Hardly known to most voters only three years ago, Royal is a regional leader who captured France's imagination with her glamorous looks as well as a string of proposals that broke with party traditions.
She initially basked in the media attention and photographs of her in a bikini appeared in magazines.
The honeymoon ended quickly when she made a series of foreign policy gaffes and colleagues attacked her, saying she was ignoring party traditions and was authoritarian in the way she conducted her campaign.
Royal has failed to unite a party that has been in crisis since the 2002 presidential election, when far-right leader Jean-Marie Le Pen beat the Socialist candidate into third place.
Her economic plans included an increase in the minimum wage and placed her firmly on the left, but she also defended positions that critics called "un-Socialist". Some said Royal betrayed her roots when she courted voters who had supported centrist Francois Bayrou in the first-round vote in April.

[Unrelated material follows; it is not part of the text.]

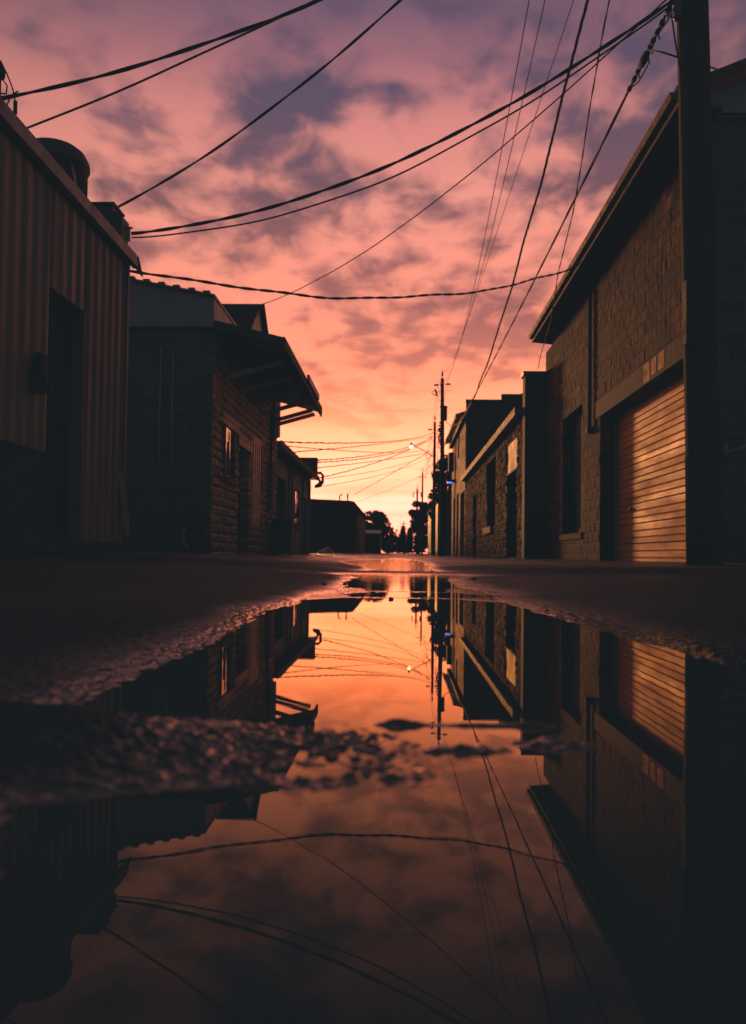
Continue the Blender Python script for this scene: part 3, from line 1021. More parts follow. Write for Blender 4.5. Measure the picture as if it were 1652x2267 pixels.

"I'm a free woman!" became Royal's battle cry to justify policies such as suggestions people should fly a French flag from their balconies on public holidays and a plan to send young offenders to military-style boot camps.
To mark her independence from the party, Royal set up her campaign cell on Paris' leafy Boulevard Saint Germain, a few streets away from the Socialist headquarters. Her campaign colour was purple, the Socialists' symbols are red.
Former colleagues openly called her campaign incoherent and said an authoritarian lurked behind her ever present smile.
Royal was embarrassed when media reported she was paying a wealth tax, shortly after her partner, party leader Francois Hollande, told a TV chat show he did not like the rich.
She also had to explain herself out of gaffes that included not knowing how many nuclear submarines France has, or for seeming to praise China's justice system.
Born in Senegal in 1953, Royal and her seven siblings grew up in rural eastern France under an army colonel father.
The head-strong Royal studied politics against her father's wishes. When her parents' marriage fell apart, she helped sue her father to gain maintenance payments for one of her brothers.
At the elite ENA school for high-flying civil servants, she fell in love with student activist Francois Hollande. Both were recruited to work for Socialist President Francois Mitterrand.
Royal served in the environment, schools and family ministries, and had her breakthrough in 2004 when she was elected leader of the Poitou-Charentes region that had been the power base of the then conservative prime minister.